The Dream

Our congregations need to be set free, which is essentially the same as saying that they need to be awakened or revived.
— Georg Sverdrup

Christ had become academic. Pews were filled with unchanged lives. The forgiveness of sins became disconnected from its application to the believer in everyday living. A dead orthodoxy failed to bring the transformative power of the Gospel into everyday life. But the revivals came.

Two young professors were driven to take a fresh look at the New Testament church in Scripture. They studied the old story of freedom in Christ and living Christian faith. They concluded that the local congregation is the right form of God's kingdom on earth, and no power, except for God's Word, may dictate to it, not even a synodical hierarchy. This conviction was not simply a matter of church government, but rather a vision for Spirit-filled churches driven by their freedom in Christ.

Where the Spirit of the Lord is, there is freedom. ~2 Corinthians 3:17

Georg Sverdrup and Sven Oftedal crossed the Atlantic with a genuinely radical view of Christian education and founded Augsburg College in 1869. They worked for a new kind of American church that was biblically-grounded and historically-rooted.

Our forefathers sought to plant congregations who would promote a living Lutheran orthodoxy, churches filled with changed lives.
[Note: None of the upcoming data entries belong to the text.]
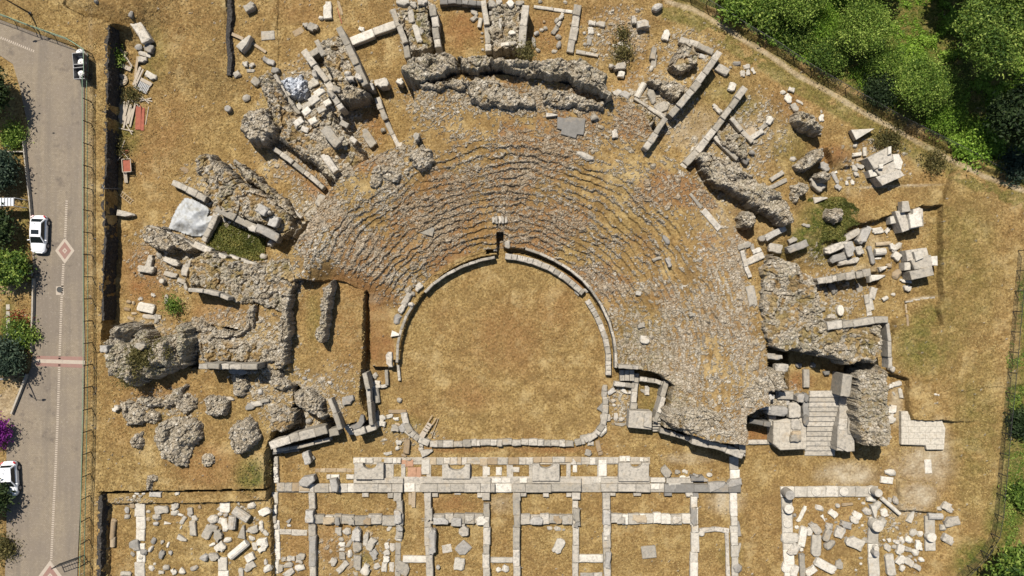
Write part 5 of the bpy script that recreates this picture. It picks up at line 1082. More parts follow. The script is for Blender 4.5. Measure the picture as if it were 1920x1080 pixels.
 ('wider lower strip of fallen slabs on the rim of the seats', '1318,394 1350,430', 12, .3, 'p', None, 2.6),
]
for label, path, wpx, h, tone, z0, bl in WALLS:
    wall(label, path, wpx, h, tone, z0, bl)

# ------------------------------------------------------------------ earth wall of the trench
def earth_wall(label, path, z0, z1, mat):
    p = along(pts(path), 1.6); n = len(p); rows = 14
    U = np.array([P(a_, b_, z1) for a_, b_, _ in p]); ang = np.array([t_ for _, _, t_ in p])
    nx_, ny_ = np.sin(ang), np.cos(ang)          # to the right of the run in plan
    V = np.zeros((rows + 1, n, 3)); s = np.arange(n) * 1.6 * S
    for k in range(rows + 1):
        q = min(k, rows - 1) / (rows - 1); z = z1 - (z1 - z0) * q
        off = .12 + .16 * q + .32 * fbm(s / .7, np.full(n, z / .7), 3, 400) + .15 * fbm(s / .2, np.full(n, z / .2), 2, 401)
        if k == rows: off = np.full(n, -.4)
        V[k, :, 0] = U[:, 0] - nx_ * off * -1; V[k, :, 1] = U[:, 1] + ny_ * off
        V[k, :, 2] = z + (0 if k else .06 * fbm(s / .4, s * 0, 2, 402))
    V[rows, :, 2] = z1 - .05
    V = np.concatenate([V[rows:], V[:rows]])
    o = mesh_np('earth_wall', V.reshape(-1, 3), quads(n, rows + 1), mat, {'tint': np.full(V.shape[0] * n, .5)})
    return tag(o, label, 'retaining wall')
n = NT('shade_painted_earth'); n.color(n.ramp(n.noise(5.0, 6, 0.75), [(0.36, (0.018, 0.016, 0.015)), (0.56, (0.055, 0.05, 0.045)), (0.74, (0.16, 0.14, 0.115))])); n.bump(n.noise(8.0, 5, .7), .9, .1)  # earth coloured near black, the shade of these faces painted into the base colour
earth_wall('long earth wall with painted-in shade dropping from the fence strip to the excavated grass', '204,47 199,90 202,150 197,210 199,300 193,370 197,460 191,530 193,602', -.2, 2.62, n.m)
earth_wall('earth wall with painted-in shade dropping from the fence strip to the lower left stone yard', '190,928 188,1000 186,1100', .7, 2.62, n.m)
earth_wall('short earth edge with painted-in shade along the grass left of the tall wedge stone', '430,-10 432,30 429,70 433,110 431,142', .05, .85, n.m)

# ------------------------------------------------------------------ orchestra kerbs
def arc_wall(label, path, wpx, h, tone, z0=None, bl=1.0):
    return wall(label, path, wpx, h, tone, z0, bl, name='orchestra_kerb', cat='kerb', rough=.03, hvar=.03, kind='s')
arc_wall('curved grey kerb at the upper right of the orchestra', '947,480 970,483 1000,490 1030,502 1056,518 1078,536 1094,550', 11, .85, 'p', 0.05, .8)
arc_wall('curved grey kerb at the right of the orchestra', '1101,563 1114,584 1126,608 1136,636 1141,664 1141,704', 10, .75, 'p', 0.05, .7)
arc_wall('straight end of the orchestra kerb beside the loose stones', '1135,722 1134,745', 8, .4, 'p', 0.05, .8)
arc_wall('thin dark rimmed kerb at the upper left of the orchestra', '928,482 900,488 868,499 838,514 812,532 796,548', 5, 1.2, 'p', 0.05, .9)
arc_wall('thin dark rimmed kerb at the left of the orchestra', '776,569 762,592 752,618 746,644 744,680', 5, 1.15, 'p', 0.05, .9)
arc_wall('short curved kerb stub at the lower left of the orchestra', '746,684 749,714', 5, .4, 'w', 0.05, .8)
arc_wall('pale coping round the seats above the drain channel', '985,466 1012,475 1040,488 1070,506 1094,526 1112,548 1128,572 1142,602 1151,632 1155,662 1155,690', 4.5, 1.32, 'p', 0.0, 1.2)

arc_wall('curved corner of the orchestra kerb at the lower left', '757,776 761,795 770,811 785,824 804,832', 12, .65, 'p', 0.05, .9)
arc_wall('curved corner of the orchestra kerb at the lower right', '1136,748 1135,775 1131,797 1119,814 1102,825', 11, .6, 'p', 0.05, .9)

# ------------------------------------------------------------------ solid stepped masonry
def slab_poly(name, poly, z0, h, mat, parent=None, bev=0.05, tint=.5, rng=None, origin=None):
    """a solid with a traced outline, slightly worn edges"""
    zt = z0 + h; w = PL(poly, zt)
    area = sum(w[i][0] * w[(i + 1) % len(w)][1] - w[(i + 1) % len(w)][0] * w[i][1] for i in range(len(w)))
    if area < 0: w = w[::-1]
    rng = rng or random.Random(int(w[0][0] * 100))
    n = len(w); ins = []
    for i in range(n):
        a = Vector(w[i - 1]); b = Vector(w[i]); c = Vector(w[(i + 1) % n])
        d1 = (b - a).normalized(); d2 = (c - b).normalized()
        nn = Vector((-d1.y - d2.y, d1.x + d2.x)); nn = nn.normalized() if nn.length > 1e-4 else Vector((0, 0))
        ins.append((b.x + nn.x * bev, b.y + nn.y * bev))
    v = [(x, y, z0 - .2) for x, y in w] + [(x + rng.uniform(-.02, .02), y + rng.uniform(-.02, .02), zt - bev) for x, y in w] + [(x, y, zt - rng.uniform(0, .015)) for x, y in ins]
    f = [(k * n + i, k * n + (i + 1) % n, (k + 1) * n + (i + 1) % n, (k + 1) * n + i) for k in range(2) for i in range(n)] + [tuple(2 * n + i for i in range(n))]
    mb = MB(); mb.add(v, f, tint)
    o = mb.build(name, mat, None, loc=origin)
    if parent: o.parent = parent
    return o
def at_p(px, py, z): x, y = P(px, py, z); return (x, y, z)
def thing_of(name, label, cat, px, py, z, group=None):
    return empty(name, at_p(px, py, z), 0, label, cat, group)
def part(root, name, poly, z0, h, mat, tint=.5, bev=.05):
    o = slab_poly(name, poly, z0, h, mat, None, bev, tint, origin=tuple(root.location)); o.location = (0, 0, 0); o.parent = root
    return o
def rect(x0, y0, x1, y1): return [(x0, y0), (x1, y0), (x1, y1), (x0, y1)]
def niche(x0, x1, y0, y1, cx, r, depth=None):
    """block with a half round recess in its upper side"""
    p = [(x0, y1), (x0, y0), (cx - r, y0)]
    for k in range(1, 12):
        a = math.pi * k / 12; p.append((cx - r * math.cos(a), y0 + (depth or r) * math.sin(a)))
    return p + [(cx + r, y0), (x1, y0), (x1, y1)]

def podium(label, x0, x1, nb, tone, pil, steps, dh=1.0):
    """one stage podium: front course, back step, niche block, pilasters"""
    t = thing_of('stage_podium', label, 'podium', (x0 + x1) / 2, 905, 0.0, 'podia of the stage building')
    rng = random.Random(int(x0))
    x = x0
    while x < x1 - 4:
        l = min(rng.uniform(14, 50), x1 - x); l = x1 - x if x1 - x - l < 12 else l
        part(t, 'front_block', rect(x, 907 + rng.uniform(0, 2), x + l - .4, 923 + rng.uniform(-1, 1)), -.05, .85 * dh * rng.uniform(.95, 1.05), M[tone], rng.uniform(.2, .8)); x += l
    part(t, 'back_step', rect(steps[0], 897, steps[1], 906.6), -.05, .62, M['p'], .5)
    part(t, 'niche_block', niche(*nb), -.05, .98, M[tone], .55)
    for px0, py0, px1, py1, h in pil: part(t, 'pilaster', rect(px0, py0, px1, py1), -.05, h, M[tone], rng.uniform(.2, .8))
    return t
podium('stage podium with a deep half round niche in a grey block at the left', 663, 755, (664, 719, 869, 899, 693, 13, 12), 'p', [(738, 924.5, 752, 940, .9), (727, 924.5, 737, 934, .6), (679, 924.5, 691, 932, .5)], (698, 756))
podium('stage podium with a pointed two horned niche block left of centre', 789, 920, (829, 881, 871, 898, 856, 16, 12), 'p', [(795, 924.5, 808, 940, .9), (810, 924.5, 821, 932, .5), (852, 924.5, 864, 928, .3), (895, 924.5, 906, 933, .6), (904, 924.5, 918, 938, .8)], (792, 920))
podium('stage podium with a wide round niche right of centre', 962, 1090, (998, 1049, 870, 902, 1024, 13, 9), 'p', [(962, 924.5, 976, 939, .8), (976, 924.5, 987, 931, .6), (1018, 924.5, 1029, 932, .6), (1062, 924.5, 1072, 932, .5), (1073, 924.5, 1088, 937, .8)], (998, 1090))
podium('cracked white stage podium with a broken niche at the right', 1127, 1220, (1160, 1217, 868, 903, 1193, 11, 10), 'p', [(1130, 924.5, 1144, 936, .8), (1144, 924.5, 1154, 930, .6), (1188, 924.5, 1202, 930, .5)], (1127, 1218))
podium('broken grey stage podium under fallen slabs at the far right', 1246, 1390, (1296, 1320, 893, 902, 1308, 4, 3), 'd', [(1246, 924.5, 1260, 930, .6), (1300, 924.5, 1310, 934, .6)], (1250, 1300), .75)

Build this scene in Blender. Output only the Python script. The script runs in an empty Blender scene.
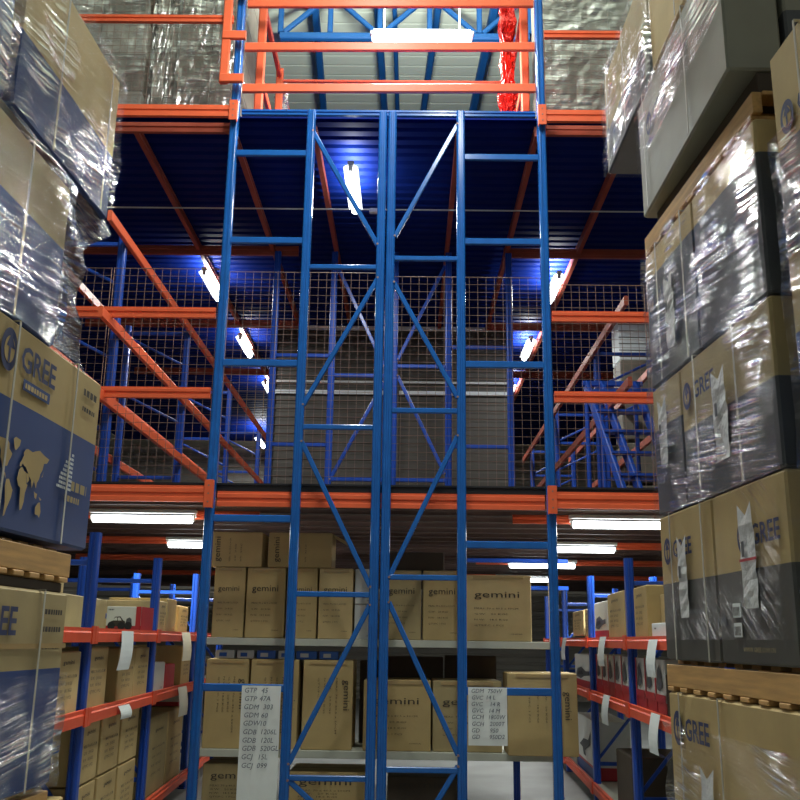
import bpy, math, random
from mathutils import Matrix, Vector
random.seed(7)
S = bpy.context.scene
COL = S.collection
EYE = 1.68

# ------------------------------------------------------------------ materials
def srgb(h):
    h = h.lstrip('#'); v = [int(h[i:i+2], 16)/255 for i in (0, 2, 4)]
    return tuple((c/12.92 if c <= .04045 else ((c+.055)/1.055)**2.4) for c in v) + (1,)
MATS = {}
def mat(name, col, rough=.5, metal=0, noise=0, nscale=8, bump=0, bscale=40, stretch=(1, 1, 1), spec=.5, coat=0):
    if name in MATS: return MATS[name]
    m = bpy.data.materials.new(name); m.use_nodes = True
    n = m.node_tree.nodes; L = m.node_tree.links; b = n['Principled BSDF']
    b.inputs['Roughness'].default_value = rough; b.inputs['Metallic'].default_value = metal
    b.inputs['Specular IOR Level'].default_value = spec
    b.inputs['Coat Weight'].default_value = coat
    c = srgb(col)
    tc = n.new('ShaderNodeTexCoord'); mp = n.new('ShaderNodeMapping'); mp.inputs['Scale'].default_value = stretch
    L.new(tc.outputs['Object'], mp.inputs['Vector'])
    if noise:
        t = n.new('ShaderNodeTexNoise'); t.inputs['Scale'].default_value = nscale; t.inputs['Detail'].default_value = 5
        L.new(mp.outputs[0], t.inputs['Vector'])
        r = n.new('ShaderNodeValToRGB')
        r.color_ramp.elements[0].position = .3; r.color_ramp.elements[1].position = .7
        r.color_ramp.elements[0].color = tuple(x*(1-noise) for x in c[:3])+(1,)
        r.color_ramp.elements[1].color = tuple(min(1, x*(1+noise*.6)) for x in c[:3])+(1,)
        L.new(t.outputs['Fac'], r.inputs['Fac']); L.new(r.outputs['Color'], b.inputs['Base Color'])
    else:
        b.inputs['Base Color'].default_value = c
    if bump:
        t2 = n.new('ShaderNodeTexNoise'); t2.inputs['Scale'].default_value = bscale; t2.inputs['Detail'].default_value = 3
        L.new(mp.outputs[0], t2.inputs['Vector'])
        bp = n.new('ShaderNodeBump'); bp.inputs['Strength'].default_value = bump; bp.inputs['Distance'].default_value = .01
        L.new(t2.outputs['Fac'], bp.inputs['Height']); L.new(bp.outputs['Normal'], b.inputs['Normal'])
    MATS[name] = m; return m
def emit(name, col, s):
    m = bpy.data.materials.new(name); m.use_nodes = True
    n = m.node_tree.nodes; n.remove(n['Principled BSDF']); e = n.new('ShaderNodeEmission')
    e.inputs[0].default_value = srgb(col); e.inputs[1].default_value = s
    m.node_tree.links.new(e.outputs[0], n['Material Output'].inputs[0])
    m.cycles.emission_sampling = 'NONE'
    MATS[name] = m; return m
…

They sought shepherds who would serve rather than dominate as overlords, pastors who would encourage lay people to exercise their spiritual gifts in Kingdom service. They prized missions and emphasized evangelism to begin planting Lutheran free churches. They dreamed of a movement for free and living congregations. And so our story began.

“Our congregations need to be set free, which is essentially the same as saying that they need to be awakened or revived... When God's Spirit comes upon a congregation, the first and most pronounced effect will be a living zeal for the salvation of souls... When those who have themselves been set free from the bonds of death, arise in the power through which Christ arose from the dead, and begin to labor for the awakening of others, then freedom has dawned in truth. Then bonds are broken, other considerations are brushed aside, and only one thing matters:

How can we get those who sleep awakened? How can we get those who are dying saved? How can we get those who are bound set free? How can we get someone along with us on the way to eternal life?”